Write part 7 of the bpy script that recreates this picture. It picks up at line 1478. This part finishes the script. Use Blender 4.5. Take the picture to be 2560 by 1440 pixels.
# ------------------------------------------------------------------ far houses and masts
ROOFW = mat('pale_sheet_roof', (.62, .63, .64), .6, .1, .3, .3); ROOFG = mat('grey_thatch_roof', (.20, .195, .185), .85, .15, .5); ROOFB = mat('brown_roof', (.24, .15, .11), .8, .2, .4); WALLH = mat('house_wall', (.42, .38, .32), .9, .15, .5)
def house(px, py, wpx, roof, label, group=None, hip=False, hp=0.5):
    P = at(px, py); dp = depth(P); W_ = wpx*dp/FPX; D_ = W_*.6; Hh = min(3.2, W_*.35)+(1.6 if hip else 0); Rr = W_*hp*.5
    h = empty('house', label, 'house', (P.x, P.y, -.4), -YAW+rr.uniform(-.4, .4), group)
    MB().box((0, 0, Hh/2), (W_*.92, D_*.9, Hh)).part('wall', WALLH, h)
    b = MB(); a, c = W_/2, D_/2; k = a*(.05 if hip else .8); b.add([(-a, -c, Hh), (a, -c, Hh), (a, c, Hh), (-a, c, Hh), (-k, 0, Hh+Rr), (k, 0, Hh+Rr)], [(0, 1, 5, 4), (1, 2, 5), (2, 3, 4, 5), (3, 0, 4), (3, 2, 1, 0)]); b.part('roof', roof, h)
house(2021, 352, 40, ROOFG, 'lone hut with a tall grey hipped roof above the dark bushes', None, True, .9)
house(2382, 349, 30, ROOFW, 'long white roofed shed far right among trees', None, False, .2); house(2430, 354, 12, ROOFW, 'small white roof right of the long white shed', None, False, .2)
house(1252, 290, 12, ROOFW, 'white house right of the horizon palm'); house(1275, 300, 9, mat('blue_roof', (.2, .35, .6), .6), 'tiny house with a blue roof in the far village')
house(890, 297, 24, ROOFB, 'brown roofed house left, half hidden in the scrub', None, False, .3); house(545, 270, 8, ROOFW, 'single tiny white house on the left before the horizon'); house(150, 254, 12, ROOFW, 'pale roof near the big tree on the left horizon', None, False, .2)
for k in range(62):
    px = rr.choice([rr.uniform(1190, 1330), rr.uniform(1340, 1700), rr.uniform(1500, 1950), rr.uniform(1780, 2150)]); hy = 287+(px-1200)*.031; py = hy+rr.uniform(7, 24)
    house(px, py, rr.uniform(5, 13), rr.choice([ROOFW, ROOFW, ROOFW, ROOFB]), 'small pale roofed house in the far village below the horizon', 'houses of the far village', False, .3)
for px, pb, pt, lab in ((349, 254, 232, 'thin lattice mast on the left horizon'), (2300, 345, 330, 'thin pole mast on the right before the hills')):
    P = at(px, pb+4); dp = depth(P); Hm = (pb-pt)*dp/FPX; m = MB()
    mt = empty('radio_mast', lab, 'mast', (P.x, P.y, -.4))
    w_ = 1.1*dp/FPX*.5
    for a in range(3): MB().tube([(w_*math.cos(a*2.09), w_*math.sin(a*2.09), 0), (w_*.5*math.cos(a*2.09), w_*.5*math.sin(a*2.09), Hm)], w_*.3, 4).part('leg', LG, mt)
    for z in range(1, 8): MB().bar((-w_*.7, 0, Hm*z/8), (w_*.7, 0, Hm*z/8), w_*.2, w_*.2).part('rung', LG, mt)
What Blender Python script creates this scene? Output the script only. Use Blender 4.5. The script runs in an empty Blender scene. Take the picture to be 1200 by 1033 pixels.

——————

● REQUEST: Show the data once more, exactly as it was written.

● ANSWER TO THE EXERCISE:
Write part 7 of the bpy script that recreates this picture. It picks up at line 1478. This part finishes the script. Use Blender 4.5. Take the picture to be 2560 by 1440 pixels.
# ------------------------------------------------------------------ far houses and masts
ROOFW = mat('pale_sheet_roof', (.62, .63, .64), .6, .1, .3, .3); ROOFG = mat('grey_thatch_roof', (.20, .195, .185), .85, .15, .5); ROOFB = mat('brown_roof', (.24, .15, .11), .8, .2, .4); WALLH = mat('house_wall', (.42, .38, .32), .9, .15, .5)
def house(px, py, wpx, roof, label, group=None, hip=False, hp=0.5):
    P = at(px, py); dp = depth(P); W_ = wpx*dp/FPX; D_ = W_*.6; Hh = min(3.2, W_*.35)+(1.6 if hip else 0); Rr = W_*hp*.5
    h = empty('house', label, 'house', (P.x, P.y, -.4), -YAW+rr.uniform(-.4, .4), group)
    MB().box((0, 0, Hh/2), (W_*.92, D_*.9, Hh)).part('wall', WALLH, h)
    b = MB(); a, c = W_/2, D_/2; k = a*(.05 if hip else .8); b.add([(-a, -c, Hh), (a, -c, Hh), (a, c, Hh), (-a, c, Hh), (-k, 0, Hh+Rr), (k, 0, Hh+Rr)], [(0, 1, 5, 4), (1, 2, 5), (2, 3, 4, 5), (3, 0, 4), (3, 2, 1, 0)]); b.part('roof', roof, h)
house(2021, 352, 40, ROOFG, 'lone hut with a tall grey hipped roof above the dark bushes', None, True, .9)
house(2382, 349, 30, ROOFW, 'long white roofed shed far right among trees', None, False, .2); house(2430, 354, 12, ROOFW, 'small white roof right of the long white shed', None, False, .2)
house(1252, 290, 12, ROOFW, 'white house right of the horizon palm'); house(1275, 300, 9, mat('blue_roof', (.2, .35, .6), .6), 'tiny house with a blue roof in the far village')
house(890, 297, 24, ROOFB, 'brown roofed house left, half hidden in the scrub', None, False, .3); house(545, 270, 8, ROOFW, 'single tiny white house on the left before the horizon'); house(150, 254, 12, ROOFW, 'pale roof near the big tree on the left horizon', None, False, .2)
for k in range(62):
    px = rr.choice([rr.uniform(1190, 1330), rr.uniform(1340, 1700), rr.uniform(1500, 1950), rr.uniform(1780, 2150)]); hy = 287+(px-1200)*.031; py = hy+rr.uniform(7, 24)
    house(px, py, rr.uniform(5, 13), rr.choice([ROOFW, ROOFW, ROOFW, ROOFB]), 'small pale roofed house in the far village below the horizon', 'houses of the far village', False, .3)
for px, pb, pt, lab in ((349, 254, 232, 'thin lattice mast on the left horizon'), (2300, 345, 330, 'thin pole mast on the right before the hills')):
    P = at(px, pb+4); dp = depth(P); Hm = (pb-pt)*dp/FPX; m = MB()
    mt = empty('radio_mast', lab, 'mast', (P.x, P.y, -.4))
    w_ = 1.1*dp/FPX*.5
    for a in range(3): MB().tube([(w_*math.cos(a*2.09), w_*math.sin(a*2.09), 0), (w_*.5*math.cos(a*2.09), w_*.5*math.sin(a*2.09), Hm)], w_*.3, 4).part('leg', LG, mt)
    for z in range(1, 8): MB().bar((-w_*.7, 0, Hm*z/8), (w_*.7, 0, Hm*z/8), w_*.2, w_*.2).part('rung', LG, mt)
What Blender Python script creates this scene? Output the script only. Use Blender 4.5. The script runs in an empty Blender scene. Take the picture to be 1200 by 1033 pixels.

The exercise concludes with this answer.